Spekulationen um Wahlfälschung
Die staatliche Wahlkommission hat auch 20 Stunden nach Schließung der Wahllokale nicht einmal das kleinste Resultat vorgelegt. Sie hat damit vielen Spekulationen Auftrieb gegeben, die Wahlfälschungen im großen Stil unterstellten. Jedenfalls haben die Wahlverlierer massenhaften Betrug behauptet und wollen die Ergebnisse nicht anerkennen. Westliche Diplomaten verwiesen am Montag in Pristina auf das Nachbarland Albanien, wo die Opposition seit langem das Parlament boykottiert, weil es den Wahlsieg der Regierungspartei wegen behaupteter Manipulationen nicht anerkennt.

Internationale Beobachter: Wahl lief rechtens ab
Die Parlamentswahl im Kosovo am Sonntag ist nach Meinung einer Beobachterdelegation von ENEMO (European Network of Election Monitoring Organizations) auf "vorgeschriebene Weise und im Einklang mit vielen internationalen Normen" verlaufen, wenngleich verfahrensmäßige Mängel festgestellt wurden. Den Behörden sei es im Großen und Ganzen gelungen, alle technischen Probleme trotz kurzen Zeitrahmens und ungünstiger Witterungsverhältnisse zu lösen und die unerlässlichen Voraussetzungen für die Durchführung der Wahl zu schaffen, stellten die Beobachter in einer am Montag veröffentlichten vorläufigen Analyse fest.

Regierungsbildung
Nach der Wahl zeichnet sich nun folgendes Szenario zur Regierungsbildung ab: Der mit rund 30 Prozent siegreichen PDK von Regierungschef Hashim Thaci steht die AKR des Unternehmers Behgjet Pacolli am nächsten. Der umstrittene Besitzer des Schweizer Mabetex-Baukonzerns hatte schon früher von Thaci lukrative Projekte zugeschustert bekommen. Ihm werden von den Statistikern etwa sieben Prozent der Stimmen vorausgesagt. Thaci will nach früheren Äußerungen auch die Minderheiten an der Regierung beteiligen, für die laut Verfassung 15 Prozent der 120 Sitze im Parlament reserviert sind.

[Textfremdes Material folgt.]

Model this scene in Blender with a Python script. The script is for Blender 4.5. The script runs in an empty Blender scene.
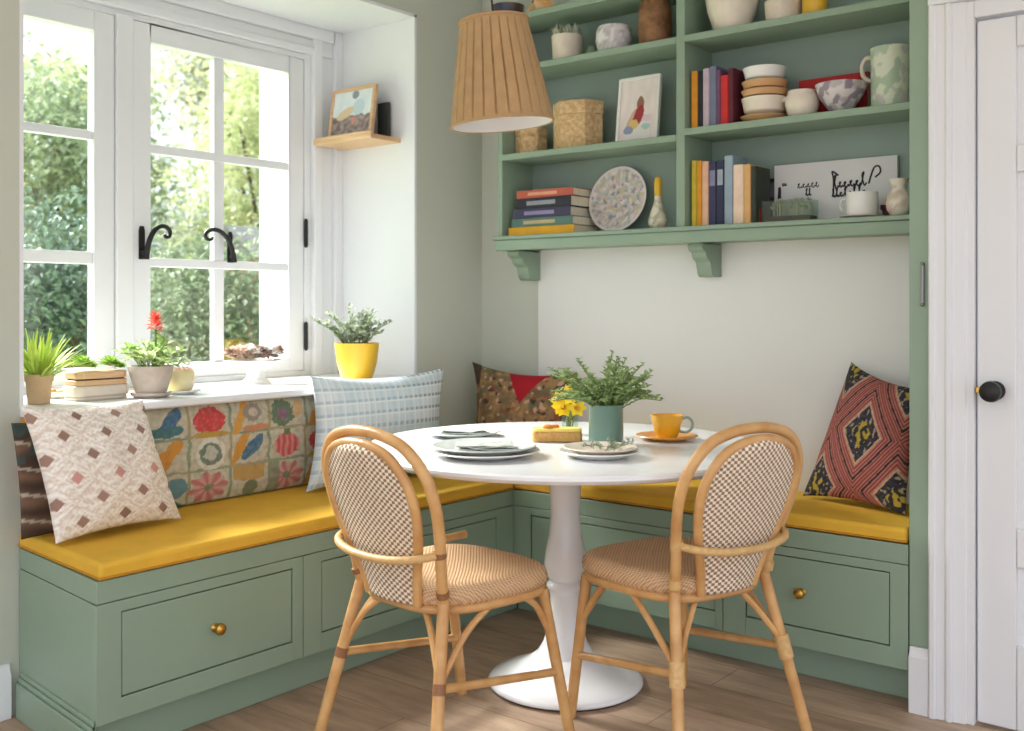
import bpy, bmesh, math, random
from mathutils import Vector, Matrix, noise
R = random.Random(7)
C = bpy.context.scene.collection
PI = math.pi
def lin(c):
    return tuple(((v/255)/12.92 if v/255 <= .04045 else ((v/255+.055)/1.055)**2.4) for v in c)
# ------------------------------------------------------------------ materials
def newmat(name):
    m = bpy.data.materials.new(name); m.use_nodes = True
    nt = m.node_tree
    return m, nt, nt.nodes['Principled BSDF']
def N(nt, typ, **kw):
    n = nt.nodes.new(typ)
    for k, v in kw.items():
        if k in n.inputs.keys(): n.inputs[k].default_value = v
        else: setattr(n, k, v)
    return n
def P(name, rgb, rough=.5, var=.06, scale=12, bump=0, bscale=60, metal=0, spec=.5, coat=0, rgb2=None, stretch=None):
    """plain surface with gentle procedural variation"""
    m, nt, b = newmat(name)
    c = lin(rgb); d = lin(rgb2) if rgb2 else tuple(v*(1-var*2) for v in c)
    tc = N(nt, 'ShaderNodeTexCoord'); src = tc.outputs['Object']
    if stretch:
        mp = N(nt, 'ShaderNodeMapping'); mp.inputs['Scale'].default_value = stretch
        nt.links.new(src, mp.inputs['Vector']); src = mp.outputs['Vector']
    nz = N(nt, 'ShaderNodeTexNoise', Scale=scale, Detail=4.0)
    nt.links.new(src, nz.inputs['Vector'])
    cr = N(nt, 'ShaderNodeValToRGB')
    cr.color_ramp.elements[0].position = .35; cr.color_ramp.elements[1].position = .65
    cr.color_ramp.elements[0].color = (*d, 1); cr.color_ramp.elements[1].color = (*c, 1)
    nt.links.new(nz.outputs['Fac'], cr.inputs['Fac']); nt.links.new(cr.outputs['Color'], b.inputs['Base Color'])
    b.inputs['Roughness'].default_value = rough; b.inputs['Metallic'].default_value = metal
    b.inputs['Specular IOR Level'].default_value = spec; b.inputs['Coat Weight'].default_value = coat
    if bump:
        n2 = N(nt, 'ShaderNodeTexNoise', Scale=bscale, Detail=3.0); nt.links.new(src, n2.inputs['Vector'])
        bp = N(nt, 'ShaderNodeBump', Strength=bump, Distance=.01); nt.links.new(n2.outputs['Fac'], bp.inputs['Height'])
        nt.links.new(bp.outputs['Normal'], b.inputs['Normal'])
    return m
def VC(name, rough=.85, bump=.25, bscale=250):
    """surface whose own pattern is stored per vertex"""
    m, nt, b = newmat(name)
    a = N(nt, 'ShaderNodeAttribute'); a.attribute_name = 'Col'
    tc = N(nt, 'ShaderNodeTexCoord')
    nz = N(nt, 'ShaderNodeTexNoise', Scale=bscale, Detail=2.0); nt.links.new(tc.outputs['Object'], nz.inputs['Vector'])
    mx = N(nt, 'ShaderNodeMixRGB', blend_type='OVERLAY'); mx.inputs['Fac'].default_value = .12
    nt.links.new(a.outputs['Color'], mx.inputs['Color1']); nt.links.new(nz.outputs['Color'], mx.inputs['Color2'])
    nt.links.new(mx.outputs['Color'], b.inputs['Base Color'])
    bp = N(nt, 'ShaderNodeBump', Strength=bump, Distance=.004); nt.links.new(nz.outputs['Fac'], bp.inputs['Height'])
    nt.links.new(bp.outputs['Normal'], b.inputs['Normal'])
    b.inputs['Roughness'].default_value = rough; b.inputs['Specular IOR Level'].default_value = .3
    return m
def weave(name, light, dark, fu, fv, lo=-.1, hi=.45, rough=.6):
    m, nt, b = newmat(name)
    uv = N(nt, 'ShaderNodeTexCoord'); sp = N(nt, 'ShaderNodeSeparateXYZ'); nt.links.new(uv.outputs['UV'], sp.inputs[0])
    outs = []
    for ax, f in ((0, fu), (1, fv)):
        mu = N(nt, 'ShaderNodeMath', operation='MULTIPLY'); mu.inputs[1].default_value = f*PI
        nt.links.new(sp.outputs[ax], mu.inputs[0])
        si = N(nt, 'ShaderNodeMath', operation='SINE'); nt.links.new(mu.outputs[0], si.inputs[0]); outs.append(si)
    pr = N(nt, 'ShaderNodeMath', operation='MULTIPLY'); nt.links.new(outs[0].outputs[0], pr.inputs[0]); nt.links.new(outs[1].outputs[0], pr.inputs[1])
    nz = N(nt, 'ShaderNodeTexNoise', Scale=22.0, Detail=2.0); nt.links.new(uv.outputs['UV'], nz.inputs['Vector'])
    ad = N(nt, 'ShaderNodeMath', operation='MULTIPLY_ADD'); ad.inputs[1].default_value = .5; ad.inputs[2].default_value = -.25
    nt.links.new(nz.outputs['Fac'], ad.inputs[0])
    sm = N(nt, 'ShaderNodeMath', operation='ADD'); nt.links.new(pr.outputs[0], sm.inputs[0]); nt.links.new(ad.outputs[0], sm.inputs[1])
    mr = N(nt, 'ShaderNodeMapRange'); mr.inputs['From Min'].default_value = lo; mr.inputs['From Max'].default_value = hi
    nt.links.new(sm.outputs[0], mr.inputs['Value'])
    mx = N(nt, 'ShaderNodeMixRGB'); mx.inputs['Color1'].default_value = (*lin(dark), 1); mx.inputs['Color2'].default_value = (*lin(light), 1)
    nt.links.new(mr.outputs[0], mx.inputs['Fac']); nt.links.new(mx.outputs[0], b.inputs['Base Color'])
    bp = N(nt, 'ShaderNodeBump', Strength=.5, Distance=.004); nt.links.new(mr.outputs[0], bp.inputs['Height']); nt.links.new(bp.outputs['Normal'], b.inputs['Normal'])
    b.inputs['Roughness'].default_value = rough
    return m
def leafmat(name, a, b_, trans=.35, rough=.5):
    m, nt, b = newmat(name)
    oi = N(nt, 'ShaderNodeNewGeometry')
    mx = N(nt, 'ShaderNodeMixRGB'); mx.inputs['Color1'].default_value = (*lin(a), 1); mx.inputs['Color2'].default_value = (*lin(b_), 1)
    nt.links.new(oi.outputs['Random Per Island'], mx.inputs['Fac']); nt.links.new(mx.outputs[0], b.inputs['Base Color'])
    b.inputs['Roughness'].default_value = rough; b.inputs['Specular IOR Level'].default_value = .3
    tr = N(nt, 'ShaderNodeBsdfTranslucent'); nt.links.new(mx.outputs[0], tr.inputs['Color'])
    ms = N(nt, 'ShaderNodeMixShader'); ms.inputs[0].default_value = trans
    nt.links.new(b.outputs[0], ms.inputs[1]); nt.links.new(tr.outputs[0], ms.inputs[2])
    nt.links.new(ms.outputs[0], nt.nodes['Material Output'].inputs['Surface'])
    return m
def glassmat(name, tint=(250, 252, 250), gloss=.06):
    m, nt, b = newmat(name)
    t = N(nt, 'ShaderNodeBsdfTransparent'); t.inputs[0].default_value = (*lin(tint), 1)
    g = N(nt, 'ShaderNodeBsdfGlossy'); g.inputs['Roughness'].default_value = .02
    ms = N(nt, 'ShaderNodeMixShader'); ms.inputs[0].default_value = gloss
    nt.links.new(t.outputs[0], ms.inputs[1]); nt.links.new(g.outputs[0], ms.inputs[2])
    nt.links.new(ms.outputs[0], nt.nodes['Material Output'].inputs['Surface'])
    return m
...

Diese Mehrheit dürfte den bisherigen Kurs fortsetzen. Doch ein politischer Sprengsatz wäre auch hier schon eingebaut: Die neue Regierung muss einen von Brüssel vermittelten Dialog mit der Republik Serbien aufnehmen. Und da die serbische Minderheit im Kosovo die Positionen Belgrads statt die Pristinas vertritt, ist Streit vorprogrammiert.